E. Bright Wilson Award In Spectroscopy

Sponsored by the ACS Division of Physical Chemistry

It’s no exaggeration to say that R. J. Dwayne Miller can see reactions. He has captured motions at the atomic level by lighting up the movements of atoms as they occur.

A unifying dream across all branches of chemistry is to observe the very events that are fundamentally chemistry, Miller believes. “Each discipline is different, but one intellectual ‘secret handshake’ among chemists is thinking about the transition state and barrier crossing, and how a molecule interconverts from one form to another.”

However, visualizing reactions was always considered only a thought experiment, given the enormous challenges for simultaneously achieving the femtosecond time and atomic spatial resolutions required for real observations. But Miller’s group at the University of Toronto made the experiment possible in the lab by developing ultrabright electron sources. His research is now being further advanced in Hamburg, Germany, where he is a director of the new Max Planck Institute for the Structure & Dynamics of Matter. He continues to hold an appointment as a professor of chemistry and physics at Toronto.

Miller’s work has broken barriers and opened up structural and chemical dynamics to atomic-level inspection. As a result, all researchers can aspire to see chemistry in action, says Robert A. Batey, chair of the Toronto chemistry department.

For example, research that Miller published in 2013 directly revealed the enormous reduction in dimensionality that occurs during the barrier-crossing events governing chemistry. He observed that all of the atomic motions coupled to a formally photoinduced charge-transfer process in an organic system could be distilled and mapped onto three strongly correlated key motional modes directing the chemistry.

“This achievement is a major milestone in physical chemistry,” Batey explains. The reduction in dimensionality is the “magic of chemistry” that enables synthetic chemists to exploit a wide variety of reaction mechanisms to make virtually any molecule imaginable. And categorizing the modes involved in barrier crossing allows for mapping transition-state regions to help direct synthetic methods.

Miller is known for “his insightful research approaches, his vision for the future of molecular science, and his knack for identifying implications and practical applications of his research,” says Peter M. Weber, chemistry professor and dean of the Graduate School at Brown University. “He also has unique talents for communicating the joys of science to a broad audience.” In 2008, Miller founded Science Rendezvous, now an annual event across Canada, to engage the general public concerning the importance and support of science. The event has drawn more than 160,000 attendees and 5,000 volunteers.

Miller’s own enthusiasm for chemistry arose during “a great summer experience” working as a student at the former Whiteshell Nuclear Research Establishment in Manitoba.
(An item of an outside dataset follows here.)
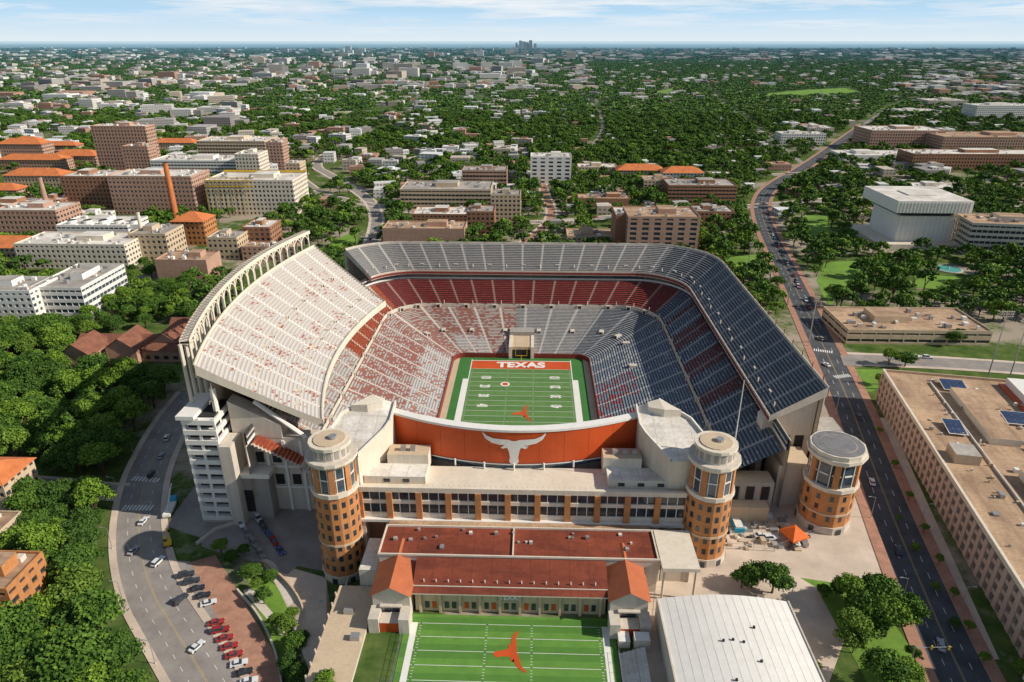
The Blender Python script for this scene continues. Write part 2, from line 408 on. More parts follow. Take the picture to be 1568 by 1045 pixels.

And ideas for his current work, he says, come through teaching and continuing to explore fundamental concepts.

Miller, 58, received a B.Sc. degree from the University of Manitoba in 1978 and did his graduate studies at Stanford University. His first faculty position was at the University of Rochester, followed by a move to Toronto in 1995, and to the Max Planck Institute in 2014.

Miller will present his award address before the Division of Physical Chemistry.